Ese modelo se componía de dos elementos: uno de carácter político y otro económico. La fórmula política era la clásica descrita en el liberalismo democrático: libertades, pluripartidismo, elecciones libres, separación de poderes, y supremacía de la sociedad civil. En el terreno económico era lo que se ha dado en llamar «capitalismo»: sujeción a los mercados y libre fijación de los precios, lo que permitía la incesante aparición de nuevos agentes económicos y la indetenible competencia que convertía en «ganadores» y «perdedores».
Pero luego resultó inexacta la tesis del brillante ensayista norteamericano Fukuyama y de los epígonos que repetíamos sus hallazgos. Lo que renacía era el nacionalismo y las diversas expresiones del anti-internacionalismo, como los ataques del ex presidente Trump a la Otan y al «mundialismo», es decir los elementos que se habían creado para inducir el buen gobierno de acuerdo con lo que indicaban las recetas de la Nueva Ilustración.
Hay un episodio en la serie La ley y orden que da en la clave de la actual polarización que se observa en Estados Unidos. De acuerdo con los guionistas, las mujeres no suelen ser convertidas en pilotos de los costosos aviones porque se trata de un club de «hombres blancos» que monopolizan las actividades de las empresas. Ellos (los personajes de la ficción) han construido una narrativa, mediante la cual se explica que las mujeres «son demasiado emotivas para tener en sus manos a miles de personas indefensas, especialmente porque las mujeres están sujetas periódicamente a cambios hormonales tremendos».
Al final del programa, como si los guionistas desearan dar la otra cara de la moneda, aparece una rubia en cámara, en un campus universitario, explicando y negando la política identitaria, como el mayor reto con que se enfrenta la sociedad. Esto sucede en frente de una estatua de Jefferson, acusado de «racista» por haber tenido una esclava mulata, Sally Hemings, con la que tuvo varios hijos a los que ni siquiera reconoció. Thomas Jefferson, tercer presidente de Estados Unidos y autor de la Declaración de Independencia, no emancipó a su mujer, de la cual tuvo seis hijos, pero sólo cuatro llegaron a la edad adulta.

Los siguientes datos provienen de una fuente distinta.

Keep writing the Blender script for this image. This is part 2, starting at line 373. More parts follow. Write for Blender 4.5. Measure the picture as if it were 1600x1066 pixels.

El episodio termina con un enfrentamiento entre las dos facciones, la identitaria, en la que predominan las personas de raza negra y mixta, y el grupo que pide comprensión para las personas que en el pasado habían asumido una posición liberal sin serlo realmente, o sin serlo totalmente, como era el caso de Jefferson. La mujer rubia que pedía comprensión para esos casos fue dejada sin conocimiento por la facción de los «identitarios» que la golpean en ese episodio.
Los «identitarios» son muchos de los negros, los inmigrantes, los homosexuales, las lesbianas, los trans, y, entre otros, los liberales blancos, que se presentan masiva y transversalmente como los nuevos demócratas, presentados por sus adversarios como «bolcheviques» o «izquierda radical», a lo que ellos se defienden acusando a sus adversarios como «fachos» o «fascistas de derecha».
El Partido Demócrata no es, realmente, la «izquierda radical», aunque se escondan tras esas siglas los minúsculos grupos a los que cabría designarlos de esa manera. Como gran parte del partido de los republicanos no está compuesto por «fascistas de derecha». Esos son modos de simplificar y de asumir posiciones electorales altamente convenientes.
No obstante, el hecho de existir unas divisiones en las sociedades no concede el derecho a la violencia. Divisiones siempre existen en las sociedades. Es la demostración de que están vivas y de que son vibrantes. Pero el enfrentamiento debe ser siempre pacífico y sujeto a la ley. Por eso decía que no se justificaba la amargura de algunos de mis compañeros de la Fundación Internacional para la Libertad. Fukuyama y sus epígonos (entre los que yo me encuentro) quizás se equivocaron al decir que era «el fin de la historia». Siempre hay razones que oponer a esa rotunda declaración. Los liberales creemos en eso. En la rectificación.